Yes, I believe building friendships is always important, but I think it’s of the greatest importance to build those friendships within our families. My husband is my best friend and after him, my mom and siblings are who I turn to for anything. They are my friends. I found a quote recently that said, “A sister is worth a thousand friends.” That is definitely the truth! When I find a friend outside of my family who I truly connect with, they become family too. I’ve always said that we have two families on earth: the family we’re born into and the family we choose. My truest friends are the family I’ve chosen over the years.

What do you want people to know about you, if they don’t know you (or if they do)?
I want people to know that no matter what, integrity is of the greatest importance to me. I believe in being honest with others and I make a tremendous effort to let people know that I am trustworthy.

What is the first life lesson you remember learning?
When I was baptized just after turning 8, my family went out to dinner to celebrate. There was one restaurant that we usually went to and that was my favorite, but my dad announced that we would be going somewhere else. Both places were buffet style, but I was furious! I wanted to go to my favorite place on my special day! It didn’t matter what I said or did, though. We went where my dad had decided we were going to go. At first, I refused to eat anything. After a while, though, I got myself a plate and started eating. The food was delicious, much to my surprise! It ended up being a great meal and later that night I told my dad that I would never be afraid to try something new again. He was proud of me for coming to that conclusion on my own and looking back, I think it’s pretty cool that at such a young age, I learned that lesson and truly internalized it. I haven’t ever let fear of the unknown keep me from trying something new.

What makes someone good?
There a lot of things that make people good, but my favorite way to gauge someone’s goodness is to watch how children behave around them. Children, especially very small children, can sense goodness in people. My husband, for example, is the kindest, most generous, and most loving person I have ever met. He is humble and truly cares about others. I have a bit of a biased opinion of course, but kids ADORE him. They can sense his goodness! We all have goodness inside us, but what makes a person truly good is the willingness to let that goodness shine, regardless of what the world thinks is cool or popular.

Who is your hero? Why?
My hero is my Savior, Jesus Christ. He died to save my life and yours and because of him, I get to keep my family forever. For that and for everything else He has done to bless our lives, I know that I am eternally indebted to my big brother and truest friend.
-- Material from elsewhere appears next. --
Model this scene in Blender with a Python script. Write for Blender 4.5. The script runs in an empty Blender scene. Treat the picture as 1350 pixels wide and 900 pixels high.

How has motherhood changed you?
This is a hard question to answer. The simple answer is that I have learned more about love since my daughter was born than I had ever known before. But there is a lot more to it than that. There is one particular person in my life who I have a deep and special love for, but who is no longer physically present for me. His name is Alex and I had the privilege of being his nanny for three years. I thought having a baby would relieve me of the ache I’ve felt for him over the years since my time with his family ended. My daughter was born on April 2nd and Alex’s birthday was April 23rd. To my surprise, 21 days after becoming a mother, that deep ache returned when Alex’s birthday came. I felt sad all day that I couldn’t tell him in person how much I love and care for him. And I realized that my baby could not replace Alex. Instead of filling the void, she simply adds new love to my heart. I’ve always had a great capacity to love other people, but I feel like that capacity has doubled or quadrupled since I became a mother. It’s as though my baby brought a special key with her that opened a door I didn’t even know existed. The love I have for her is beyond expression, but I also feel that I am now capable of loving others even more than I did before. I love my husband more, I love my extended family more, I even love Alex more. All thanks to that tiny little person who I carried into this world. It is truly a miracle!

What do you think it takes to truly love another?
Truly loving another requires faith, trust, and a willingness to risk everything. I don’t know of anything that hurts more deeply than a broken heart, but we must be willing to take the chance of feeling that pain in order to completely love another person.